# [STATED PROBLEM]
Extract each line of the data below exactly as written.

# [INFORMATION PROVIDED]
────────

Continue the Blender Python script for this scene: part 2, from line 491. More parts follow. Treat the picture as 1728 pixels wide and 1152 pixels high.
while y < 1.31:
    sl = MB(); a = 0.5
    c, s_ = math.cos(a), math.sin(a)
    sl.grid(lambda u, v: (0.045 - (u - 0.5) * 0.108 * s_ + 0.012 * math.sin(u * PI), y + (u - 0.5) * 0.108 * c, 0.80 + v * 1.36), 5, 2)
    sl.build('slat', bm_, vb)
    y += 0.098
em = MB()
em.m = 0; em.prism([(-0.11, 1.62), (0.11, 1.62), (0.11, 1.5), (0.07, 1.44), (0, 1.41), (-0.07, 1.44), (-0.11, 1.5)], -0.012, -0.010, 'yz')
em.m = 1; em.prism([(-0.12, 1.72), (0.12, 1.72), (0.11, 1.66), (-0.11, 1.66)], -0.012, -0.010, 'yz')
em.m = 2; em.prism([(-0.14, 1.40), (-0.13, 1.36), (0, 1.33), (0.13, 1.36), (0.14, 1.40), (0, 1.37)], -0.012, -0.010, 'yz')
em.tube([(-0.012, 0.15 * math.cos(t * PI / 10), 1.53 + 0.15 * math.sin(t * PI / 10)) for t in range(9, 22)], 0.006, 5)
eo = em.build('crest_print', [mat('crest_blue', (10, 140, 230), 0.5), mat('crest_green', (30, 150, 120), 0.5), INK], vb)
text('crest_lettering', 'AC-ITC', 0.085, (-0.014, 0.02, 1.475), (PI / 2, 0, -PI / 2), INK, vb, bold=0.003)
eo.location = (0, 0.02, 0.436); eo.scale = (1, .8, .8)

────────

# [SOLUTION]
Continue the Blender Python script for this scene: part 2, from line 491. More parts follow. Treat the picture as 1728 pixels wide and 1152 pixels high.
while y < 1.31:
    sl = MB(); a = 0.5
    c, s_ = math.cos(a), math.sin(a)
    sl.grid(lambda u, v: (0.045 - (u - 0.5) * 0.108 * s_ + 0.012 * math.sin(u * PI), y + (u - 0.5) * 0.108 * c, 0.80 + v * 1.36), 5, 2)
    sl.build('slat', bm_, vb)
    y += 0.098
em = MB()
em.m = 0; em.prism([(-0.11, 1.62), (0.11, 1.62), (0.11, 1.5), (0.07, 1.44), (0, 1.41), (-0.07, 1.44), (-0.11, 1.5)], -0.012, -0.010, 'yz')
em.m = 1; em.prism([(-0.12, 1.72), (0.12, 1.72), (0.11, 1.66), (-0.11, 1.66)], -0.012, -0.010, 'yz')
em.m = 2; em.prism([(-0.14, 1.40), (-0.13, 1.36), (0, 1.33), (0.13, 1.36), (0.14, 1.40), (0, 1.37)], -0.012, -0.010, 'yz')
em.tube([(-0.012, 0.15 * math.cos(t * PI / 10), 1.53 + 0.15 * math.sin(t * PI / 10)) for t in range(9, 22)], 0.006, 5)
eo = em.build('crest_print', [mat('crest_blue', (10, 140, 230), 0.5), mat('crest_green', (30, 150, 120), 0.5), INK], vb)
text('crest_lettering', 'AC-ITC', 0.085, (-0.014, 0.02, 1.475), (PI / 2, 0, -PI / 2), INK, vb, bold=0.003)
eo.location = (0, 0.02, 0.436); eo.scale = (1, .8, .8)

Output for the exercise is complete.